トヨタ自動車は輸送委託料金の引き上げ
トラック運転手の年収が減らないように

 物流業者自身も対応を急いでいる。コンプライアンス徹底のため、給料を引き上げることで、人材の確保を強化し始めたのだ。求人をネット検索すると、「経験不問」を強調した運転手の求人が数多くヒットする。主婦を対象に求人を出し、週2日程度、軽ワゴンで近隣の配送を行ってもらおうとする事業者もあるようだ。

 大手企業からも支援する動きが出始めた。トヨタ自動車は、輸送の委託料金の引き上げなどによってトラック運転手の年収が減らないように取り組む方針と報じられた。いすゞ自動車は、普通免許での運送を可能にするために、車両総重量3.5トン未満のトラックの供給を予定している。

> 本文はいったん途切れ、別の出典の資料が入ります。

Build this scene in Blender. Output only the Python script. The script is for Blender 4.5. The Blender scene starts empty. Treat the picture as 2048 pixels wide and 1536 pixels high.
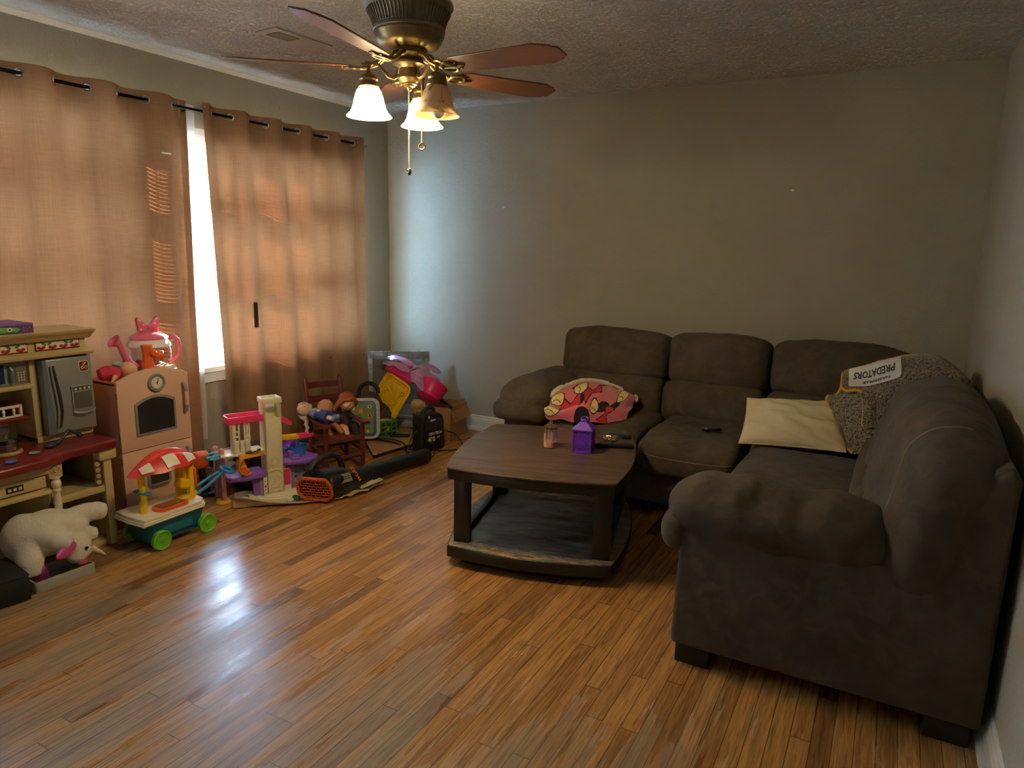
import bpy, bmesh, math, random
from mathutils import Vector, Matrix, Euler, noise
PI = math.pi
S = bpy.context.scene
# ------------------------------------------------------------------ camera
cam_d = bpy.data.cameras.new('camera'); cam = bpy.data.objects.new('camera', cam_d)
S.collection.objects.link(cam); S.camera = cam
cam_d.sensor_width = 36.0; cam_d.lens = 1379.15 / 2048 * 36.0; cam_d.clip_start = 0.05
yaw, pitch, roll = -0.5, 0.1929, 0.0218
fw = Vector((math.sin(yaw)*math.cos(pitch), math.cos(yaw)*math.cos(pitch), -math.sin(pitch)))
rt = fw.cross(Vector((0, 0, 1))).normalized(); up = rt.cross(fw)
rt2 = rt*math.cos(roll) + up*math.sin(roll); up2 = -rt*math.sin(roll) + up*math.cos(roll)
Mc = Matrix((rt2, up2, -fw)).transposed().to_4x4(); Mc.translation = (3.6611, -4.5527, 1.4176)
cam.matrix_world = Mc
# ------------------------------------------------------------------ exposure, sky, sun
S.view_settings.view_transform = 'Standard'; S.view_settings.look = 'None'
S.view_settings.exposure = 0.65; S.view_settings.gamma = 1.0; S.view_settings.use_curve_mapping = False
W = bpy.data.worlds.new('sky'); S.world = W; W.use_nodes = True
bg = W.node_tree.nodes['Background']
bg.inputs['Color'].default_value = (0.40, 0.67, 1.0, 1); bg.inputs['Strength'].default_value = 58.0
sun_d = bpy.data.lights.new('sun', 'SUN'); sun_d.energy = 85.0; sun_d.angle = 0.002; sun_d.color = (1.0, 0.80, 0.60)
sun = bpy.data.objects.new('sun', sun_d); S.collection.objects.link(sun)
sun.location = (-3, -1, 4)
sun.rotation_euler = Vector((0.42, -0.84, -0.32)).to_track_quat('-Z', 'Y').to_euler()

# ------------------------------------------------------------------ materials
MATS = {}
def lin(c):
    return tuple((x/12.92 if x <= .04045 else ((x+.055)/1.055)**2.4) for x in c)
def rgb(r, g, b): return lin((r/255., g/255., b/255.))
def P(name, col, rough=.5, metal=0., var=None, bump=None, spec=.5, sheen=0., trans=0., emit=None, coat=0., stretch=None):
    """procedural principled material; var=(scale, dark colour, amount), bump=(scale, strength)"""
    if name in MATS: return MATS[name]
    m = bpy.data.materials.new(name); m.use_nodes = True; MATS[name] = m
    nt = m.node_tree; b = nt.nodes['Principled BSDF']; L = nt.links.new
    b.inputs['Base Color'].default_value = (*col, 1); b.inputs['Roughness'].default_value = rough
    b.inputs['Metallic'].default_value = metal; b.inputs['Specular IOR Level'].default_value = spec
    b.inputs['Sheen Weight'].default_value = sheen; b.inputs['Transmission Weight'].default_value = trans
    b.inputs['Coat Weight'].default_value = coat
    if emit: b.inputs['Emission Color'].default_value = (*emit[0], 1); b.inputs['Emission Strength'].default_value = emit[1]
    tc = nt.nodes.new('ShaderNodeTexCoord'); src = tc.outputs['Object']
    if stretch:
        mp = nt.nodes.new('ShaderNodeMapping'); mp.inputs['Scale'].default_value = stretch; L(src, mp.inputs['Vector']); src = mp.outputs[0]
    if var is None: var = (30., tuple(x*.9 for x in col), .35)
    n = nt.nodes.new('ShaderNodeTexNoise'); n.inputs['Scale'].default_value = var[0]; n.inputs['Detail'].default_value = 6
    n.inputs['Roughness'].default_value = .65; L(src, n.inputs['Vector'])
    r = nt.nodes.new('ShaderNodeValToRGB'); r.color_ramp.elements[0].position = .35; r.color_ramp.elements[1].position = .68
    L(n.outputs['Fac'], r.inputs['Fac'])
    mu = nt.nodes.new('ShaderNodeMath'); mu.operation = 'MULTIPLY'; mu.inputs[1].default_value = var[2]; L(r.outputs['Color'], mu.inputs[0])
    mx = nt.nodes.new('ShaderNodeMix'); mx.data_type = 'RGBA'; L(mu.outputs[0], mx.inputs['Factor'])
    mx.inputs['A'].default_value = (*col, 1); mx.inputs['B'].default_value = (*var[1], 1)
    L(mx.outputs['Result'], b.inputs['Base Color'])
    if bump:
        n2 = nt.nodes.new('ShaderNodeTexNoise'); n2.inputs['Scale'].default_value = bump[0]; n2.inputs['Detail'].default_value = 5; L(src, n2.inputs['Vector'])
        bp = nt.nodes.new('ShaderNodeBump'); bp.inputs['Strength'].default_value = bump[1]; bp.inputs['Distance'].default_value = .01
        L(n2.outputs['Fac'], bp.inputs['Height']); L(bp.outputs['Normal'], b.inputs['Normal'])
    return m
def plastic(name, col, rough=.35): return P(name, col, rough, bump=(90, .04))
def glassy(name, tint=(1, 1, 1), clear=.88, rough=.03):
    """thin clear sheet: transparent mixed with gloss by Fresnel"""
    if name in MATS: return MATS[name]
    m = bpy.data.materials.new(name); m.use_nodes = True; MATS[name] = m; nt = m.node_tree; L = nt.links.new
    nt.nodes.remove(nt.nodes['Principled BSDF']); out = nt.nodes['Material Output']
    t = nt.nodes.new('ShaderNodeBsdfTransparent'); t.inputs[0].default_value = (*tint, 1)
    g = nt.nodes.new('ShaderNodeBsdfGlossy'); g.inputs['Roughness'].default_value = rough
    fr = nt.nodes.new('ShaderNodeFresnel'); 
    ge = nt.nodes.new('ShaderNodeNewGeometry'); io = nt.nodes.new('ShaderNodeMath'); io.operation = 'MULTIPLY_ADD'; io.inputs[1].default_value = 1/1.45-1.45; io.inputs[2].default_value = 1.45; L(ge.outputs['Backfacing'], io.inputs[0]); L(io.outputs[0], fr.inputs[0])
    ad = nt.nodes.new('ShaderNodeMath'); ad.operation = 'ADD'; ad.inputs[1].default_value = 1-clear-.04; L(fr.outputs[0], ad.inputs[0]); ad.use_clamp = True
    mx = nt.nodes.new('ShaderNodeMixShader'); L(ad.outputs[0], mx.inputs[0]); L(t.outputs[0], mx.inputs[1]); L(g.outputs[0], mx.inputs[2])
    L(mx.outputs[0], out.inputs['Surface']); return m
def cloth_translucent(name, col, tcol, frac, scale=(1, 1, 1), rough_bump=.2):
    if name in MATS: return MATS[name]
    m = bpy.data.materials.new(name); m.use_nodes = True; MATS[name] = m; nt = m.node_tree; L = nt.links.new
    nt.nodes.remove(nt.nodes['Principled BSDF']); out = nt.nodes['Material Output']
    tc = nt.nodes.new('ShaderNodeTexCoord')
    def threads(sc, w):
        mp = nt.nodes.new('ShaderNodeMapping'); mp.inputs['Scale'].default_value = sc; L(tc.outputs['Object'], mp.inputs[0])
        n = nt.nodes.new('ShaderNodeTexNoise'); n.inputs['Scale'].default_value = 1; n.inputs['Detail'].default_value = 3; L(mp.outputs[0], n.inputs[0]); return n
    a = threads((4, 420, 6), 0); b = threads((4, 8, 500), 0)
    ad = nt.nodes.new('ShaderNodeMath'); ad.operation = 'ADD'; L(a.outputs['Fac'], ad.inputs[0]); L(b.outputs['Fac'], ad.inputs[1])
    r = nt.nodes.new('ShaderNodeMapRange'); r.inputs['From Min'].default_value = .6; r.inputs['From Max'].default_value = 1.4
    r.inputs['To Min'].default_value = .72; r.inputs['To Max'].default_value = 1.12; L(ad.outputs[0], r.inputs['Value'])
    def tint(c):
        mx = nt.nodes.new('ShaderNodeVectorMath'); mx.operation = 'SCALE'; mx.inputs[0].default_value = c; L(r.outputs[0], mx.inputs['Scale']); return mx
    d = nt.nodes.new('ShaderNodeBsdfDiffuse'); L(tint(col).outputs[0], d.inputs['Color'])
    t = nt.nodes.new('ShaderNodeBsdfTranslucent'); L(tint(tcol).outputs[0], t.inputs['Color'])
    bp = nt.nodes.new('ShaderNodeBump'); bp.inputs['Strength'].default_value = rough_bump; bp.inputs['Distance'].default_value = .002; L(ad.outputs[0], bp.inputs['Height'])
    L(bp.outputs[0], d.inputs['Normal'])
    mx = nt.nodes.new('ShaderNodeMixShader'); mx.inputs[0].default_value = frac; L(d.outputs[0], mx.inputs[1]); L(t.outputs[0], mx.inputs[2])
    L(mx.outputs[0], out.inputs['Surface']); return m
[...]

 それでも人手確保は容易ではない。背景に、わが国の労働市場の流動性が徐々にではあるが、高まり始めたことは大きい。経済全体で、事業運営に必要な人員を確保するために給与を引き上げざるを得ないと気づく経営者は増えた。ドライバーを採用できたとしても、同じ程度の人数が同業他社や、より賃金水準の高い業界に流出するケースも多いと聞く。

 人材の獲得と定着を目指し、事業者は追加的に給与水準を引き上げなければならないが、物流業界全体としての賃上げ余力は十分ではない。繰り返すが物流分野では、中小零細の事業者が多いからだ。

 経営体力が十分ではない事業者は、トラック運転手の時間外労働時間の上限適用によって、需要を取りこぼす恐れが高まる。契約を失い、事業の継続が難しくなるケースはさらに増えるだろう。そうした予想から、24年4月以降の状況を見てから人材の獲得に取り組んだ方がよいと考える事業者もある。

 このように、大手企業を中心に対応は進んでいるものの、物流業界全体として2024年問題に対応することは容易ではない。ガソリンなど燃料価格の上昇も事業者にとって大きな負担となっている。